Ford's 2013 Fusion Revs Ups Battle In Family Sedans

The 2013 Ford Fusion that will be unwrapped at the Detroit Auto Show next week looks “more like the ultraluxury sports car Aston Martin Vantage than the current boxy version” of the mid-size sedan, writes theWall Street Journal’s Mike Ramsey this morning. The radical new design is also said to draw inspiration from the highly praised Evos concept car that Ford showed in Europe late last year.

“"It's just drop dead gorgeous," Group 1 Automotive and former Ford sales and marketing executive Earl Hesterberg tells Ramsey. "It will be the most visually differentiated car in that segment in a long time.”

That segment, aka the “family” sedan, represents nearly 20% of total sales and the headline atop Ramsey’s story makes it clear that Ford’s intent is to “shake it up.”

“The midsize car segment has never been more competitive," says IHS Automotive Consulting analyst Michael Robinet. “It's a shot over the bow of the [Toyota] Camry, [Nissan] Altima and [Honda] Accord."



Two other cars -- the Chevrolet Malibu and the Hyundai Sonata -- are also part of the mix, points out Automotive News’ Rick Kranz, who writes that the stakes are high for both Ford and Honda at the North American International Auto Show, which kicks off with a press preview Monday and opens to the public on Jan 14. Why?

“Simply put: sales,” Kranz writes. “We're talking big-volume models. Plus, each car accounts for a significant share of its brand's sales.”

Honda will be introducing its Accord Coupe concept at the show, and keep your eye on the forthcoming punditry, he says, as the Malibu and Altima are also offering new looks this year. “The media's "thumbs up" or "thumbs down" will have a big impact on sales,” Kranz says.

A Ford press release issued Wednesday led with the Fusion’s debut and made the point that the vehicle had record sales last year, its fifth on the road. Sales between 2006 and 2010 rose 54%, in fact, while Camry rose only 27% and the Accord dropped by 20%, the release points out.

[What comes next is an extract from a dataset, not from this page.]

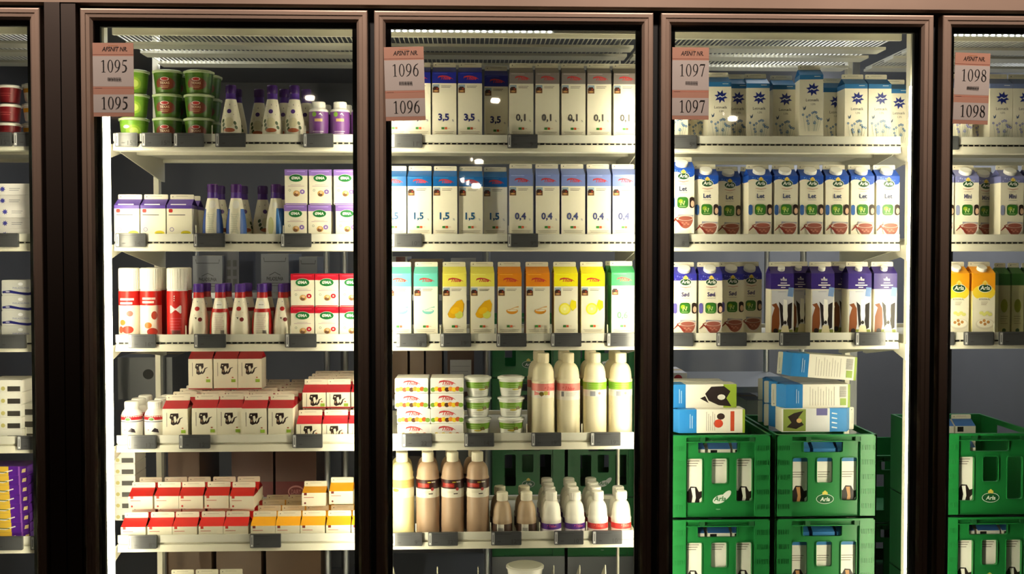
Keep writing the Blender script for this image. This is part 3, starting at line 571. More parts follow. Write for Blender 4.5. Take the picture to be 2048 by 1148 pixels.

Motor Trend’s Ben Timmins puts some perspective on the percentages. Toyota sold 308,510 Camrys in the U.S. domestic market last year, beating its closest competitor, the Nissan Altima, by nearly 40,000 units. The Fusion was No. 3, with sales of 248,067 vehicles (up 13.2 % from 2010).

The aforementioned Ford release kicks off with news of a new app called the Lane Keeping System (LKS) that warns drivers if they are veering across the lines. It is “the first mainstream midsize sedan in North America to offer this technology,” it crows. LKS uses a digital camera mounted on the rearview mirror to sense if the vehicle is drifting and issues a warning and a vibration to the steering wheel.

“While the 2013 Fusion is still under wraps (they’ve done a remarkably good job of keeping it a secret), Ford is letting loose some of the details,” Tony Pimko blogged about the announcement on “Ford is a master at this kind of press release marketing; they dribble out information bit-by-bit.”

Pimko indicates that LKS is just one app among others that represent the “democratization of technology, evidenced by the widespread availability of technologies once only available on luxury cars.”

Indeed, in reporting last month about a mobile app that lets consumers do virtual test drives of the new Fusion, Marketing Daily’s Karl Greenberg wrote that the automaker is using some "app-titude" to create buzz around the forthcoming vehicle.

Greenberg also tells us that the Fusion will be the “Official Car of the 2012 International Consumer Electronics Show,” which also kicks off with a press preview on Monday. Ford President and CEO Alan Mulally and CEA CEO Gary Shapiro will be showing off the vehicle in the Grand Lobby of the Las Vegas Convention Center at 2 p.m. Tuesday.

The camera on the Fusion’s Lane Keep System may be focused on the road already travelled but clearly Ford management has its eyes on the app-filled future.